Na ten moment drużyna zajmuje siódme miejsce, ale do drugiej lokaty traci pięć punktów, zaś nad trzynastą ma cztery "oczka" zapasu. "Pasy" odpadły również z Pucharu Polski, co rzutuje na pozycję Luki Elsnera.
- Uważam trenera za profesjonalistę. Diagnozy, które dokonuje są dobre, ale wszystkich nas rozliczają z wyników. Jeśli mamy się rozliczać - nie chodzi tutaj tylko o trenera Elsnera czy o sztab - to zostanie to dokonane po meczu z Lechem Poznań. Na pewno nie wcześniej.

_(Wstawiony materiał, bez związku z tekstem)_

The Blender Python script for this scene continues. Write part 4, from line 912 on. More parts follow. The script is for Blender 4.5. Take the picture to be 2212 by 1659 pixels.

To nie tylko problem trenera Elsnera, ale całej drużyny - przyznał Mateusz Dróżdż, co może zwiastować, że Słoweniec nie może spać absolutnie spokojnie.
- W chwili obecnej wszyscy musimy się skoncentrować na tym, żeby z tej sytuacji wyjść. Zawodnicy mają nasze pełne zaufanie, ale jeśli powtórzy się taki mecz jak w Radomiu czy w Częstochowie, to moja reakcja będzie stanowcza - dodał prezes Cracovii w rozmowie z portalem 365dniopilce.
W najbliższym czasie "Pasy" zmierzą się z Koroną Kielce, a następnie Wisłą Płock. Spotkanie z Lechem, wieńczące dla nich pierwszą rundę zmagań w Ekstraklasie, zaplanowano na 7 grudnia.
Elsner przejął stery krakowian w lipcu bieżącego roku. W 17 meczach punktuje ze średnią 1,49 na spotkanie.